C’est justement parce qu’ils craignent de ne pas pouvoir sortir de ce rôle de simples fournisseurs de pipelines de données que les opérateurs sont si pressés de déployer la 5G. En témoignent, les milliards de dollars qu'ils ont dépensés pour acheter de la bande passante 5G au cours de la récente mise aux enchères des fréquences de la bande C par le régulateur américain des télécommunications, la FCC (Federal Communications Commission), et la course actuelle pour déployer des points d'accès 5G à plus forte densité sur les principaux marchés américains. Selon Glenn O'Donnell, vice-président et directeur de la recherche de Forrester Research, les opérateurs ont eu la possibilité d'élargir leur base de revenus plus tôt dans l'ère du cloud, mais ils n'ont pas su comprendre assez vite certains éléments fondamentaux du cloud. « Au début, ils n'ont tout simplement pas vu que le modèle commercial du cloud n’était pas un modèle de réseau, mais de l'hébergement d'applications », a-t-il déclaré. « C'est différent, mais en général, AWS et les autres fournisseurs ont réussi parce qu'ils offraient une plateforme d'applications, et pas seulement une infrastructure ».
« Aujourd’hui, avec le démarrage de la 5G, les opérateurs télécoms sont confrontés au même problème », a ajouté M. O'Donnell. Cette fois, il s’agit d’exploiter les nouvelles fonctionnalités de la 5G pour offrir des services comme de l’IoT à bande étroite et, de manière un peu plus ambitieuse, des services edge, plutôt que de se contenter de vendre un nouveau type de connectivité, ce qui ramènerait les opérateurs à leur point de départ. « Ils ont la possibilité de faire quelque chose cette fois, sauf que toute l’industrie IT risque de s’orienter vers l’edge, et c’est un secteur qui sera longtemps hypercompétitif », a-t-il ajouté.
Pourquoi l’edge est une opportunité
Même si l’IoT à bande étroite représente un gain potentiel évident pour les opérateurs - car il leur permet d'offrir un service sans complication, presque omniprésent, pour connecter des appareils IoT ayant de maigres besoins en données dans un certain nombre de secteurs potentiels - il est probable que la technologie edge est celle qui permettra le mieux aux opérateurs d'offrir un service compétitif capable de séduire le client d'entreprise. Une fois que la 5G sera réellement opérationnelle dans une plus grande partie du pays, l'avantage clé des opérateurs réside indéniablement dans leur présence écrasante. Transformer une station de base 5G en un point de présence edge sera aussi simple que d'ajouter des nœuds de calcul et de stockage, et permettrait à AT&T, Verizon et T-Mobile de vendre des services edge à n'importe quel client selon différentes plages de réseaux.
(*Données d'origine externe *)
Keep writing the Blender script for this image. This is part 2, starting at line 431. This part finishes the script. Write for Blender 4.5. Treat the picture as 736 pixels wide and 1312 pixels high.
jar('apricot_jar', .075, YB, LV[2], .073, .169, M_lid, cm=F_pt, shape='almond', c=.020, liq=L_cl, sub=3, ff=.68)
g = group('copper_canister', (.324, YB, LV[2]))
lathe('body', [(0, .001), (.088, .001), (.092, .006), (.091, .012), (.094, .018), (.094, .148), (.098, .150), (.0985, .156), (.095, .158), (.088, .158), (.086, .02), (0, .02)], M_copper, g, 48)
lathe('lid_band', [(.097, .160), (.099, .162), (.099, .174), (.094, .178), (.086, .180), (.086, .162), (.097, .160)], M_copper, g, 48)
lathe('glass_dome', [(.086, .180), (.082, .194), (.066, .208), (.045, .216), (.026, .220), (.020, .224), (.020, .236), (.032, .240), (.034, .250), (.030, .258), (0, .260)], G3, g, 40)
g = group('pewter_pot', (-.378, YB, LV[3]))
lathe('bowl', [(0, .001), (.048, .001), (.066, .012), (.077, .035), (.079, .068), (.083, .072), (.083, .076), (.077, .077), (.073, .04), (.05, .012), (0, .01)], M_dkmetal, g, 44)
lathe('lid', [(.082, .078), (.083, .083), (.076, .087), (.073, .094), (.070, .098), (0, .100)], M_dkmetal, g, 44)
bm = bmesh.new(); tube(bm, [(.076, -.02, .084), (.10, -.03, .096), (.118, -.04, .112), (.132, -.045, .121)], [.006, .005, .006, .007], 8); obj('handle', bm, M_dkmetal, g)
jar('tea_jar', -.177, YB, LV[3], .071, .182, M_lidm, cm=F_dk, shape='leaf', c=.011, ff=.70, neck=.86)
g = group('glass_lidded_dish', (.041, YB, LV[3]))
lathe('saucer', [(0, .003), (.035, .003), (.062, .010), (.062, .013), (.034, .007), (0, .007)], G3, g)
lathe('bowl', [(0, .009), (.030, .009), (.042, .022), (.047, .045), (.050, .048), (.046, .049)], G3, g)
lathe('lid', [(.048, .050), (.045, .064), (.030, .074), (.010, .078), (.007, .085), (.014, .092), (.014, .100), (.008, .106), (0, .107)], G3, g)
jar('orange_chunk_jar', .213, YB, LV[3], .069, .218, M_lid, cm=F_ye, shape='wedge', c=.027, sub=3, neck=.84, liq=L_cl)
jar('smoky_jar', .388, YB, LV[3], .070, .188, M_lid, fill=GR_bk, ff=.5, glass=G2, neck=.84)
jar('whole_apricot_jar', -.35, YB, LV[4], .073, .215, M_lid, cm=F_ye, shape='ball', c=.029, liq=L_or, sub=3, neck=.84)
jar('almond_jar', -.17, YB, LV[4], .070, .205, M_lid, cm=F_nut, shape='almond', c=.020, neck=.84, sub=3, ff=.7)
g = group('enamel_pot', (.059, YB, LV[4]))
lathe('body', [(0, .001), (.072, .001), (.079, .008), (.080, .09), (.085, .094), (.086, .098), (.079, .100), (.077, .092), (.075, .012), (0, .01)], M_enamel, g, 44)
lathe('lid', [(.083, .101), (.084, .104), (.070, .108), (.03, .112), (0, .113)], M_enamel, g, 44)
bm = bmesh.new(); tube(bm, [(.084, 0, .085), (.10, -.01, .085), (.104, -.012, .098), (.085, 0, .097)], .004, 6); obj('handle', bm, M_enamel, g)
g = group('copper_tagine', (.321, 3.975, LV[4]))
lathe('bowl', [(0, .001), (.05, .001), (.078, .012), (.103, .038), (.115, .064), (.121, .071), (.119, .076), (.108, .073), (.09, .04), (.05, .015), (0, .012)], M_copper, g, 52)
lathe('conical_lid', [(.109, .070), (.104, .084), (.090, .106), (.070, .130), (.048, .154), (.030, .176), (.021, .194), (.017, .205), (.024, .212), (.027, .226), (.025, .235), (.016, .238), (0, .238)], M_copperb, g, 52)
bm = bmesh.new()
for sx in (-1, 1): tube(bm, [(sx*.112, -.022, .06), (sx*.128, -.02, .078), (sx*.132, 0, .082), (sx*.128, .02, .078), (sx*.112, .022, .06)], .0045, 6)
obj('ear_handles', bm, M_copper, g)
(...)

L'attrait, bien sûr, variera selon l'industrie, mais M. Renaud a déclaré que les services publics seraient un bon marché cible potentiel. « Il y a de fortes chances que les opérateurs de téléphonie captent une grande partie du marché de la relève automatique des compteurs », a-t-il déclaré. « Toute la communication et toute la signalisation sont des fonctions localisées, donc, soit les services publics peuvent faire des offres sur ces fréquences comme tout le monde, soit ils peuvent passer par les opérateurs sans fil. Qu’est-ce qui est mieux : exploiter un réseau sans fil ou avoir la possibilité de communiquer avec ses appareils ? Ce genre d'appel d'offres ne se limite pas au secteur des services publics. Un grand nombre d'entreprises pourraient passer le relais à un opérateur de téléphonie mobile pour éviter les investissements et les casse-têtes liés à l'exploitation d'un réseau en interne.
Les partenariats sont la clef du succès
Mais l'astuce serait d’arriver à s’introduire dans les entreprises habituées à faire affaire avec certains fournisseurs. Et selon M. O'Donnell, pour y parvenir, il faudrait créer des partenariats avec des entreprises ayant une expérience du secteur, comme GE Digital ou Honeywell pour le secteur de l’IoT, par exemple. « Les opérateurs de télécommunications ne devraient pas s’imaginer que ce monde leur appartient », a déclaré M. O'Donnell. « Si je dirige une grosse multinationale, et que je m'associe avec ABB, et si AT&T offre de meilleurs partenariats que Verizon, alors c’est vers AT&T que je me dirigerais », a-t-il ajouté. Selon Christian Renaud, les entreprises devraient suivre avec intérêt les efforts entrepris par les opérateurs de téléphonie mobile. La possibilité d'acheter des services edge avec connectivité intégrée dès le départ et de consacrer moins de temps à gérer leur réseau pourrait mettre les opérateurs en position de force s'ils parviennent à conclure de bons partenariats. « C'est un combat qu’ils ne doivent pas perdre. Ils ont la fréquence, les tours de téléphonie mobile, mais tout repose sur le modèle économique », a-t-il déclaré. « C'est l’opportunité à ne pas louper ».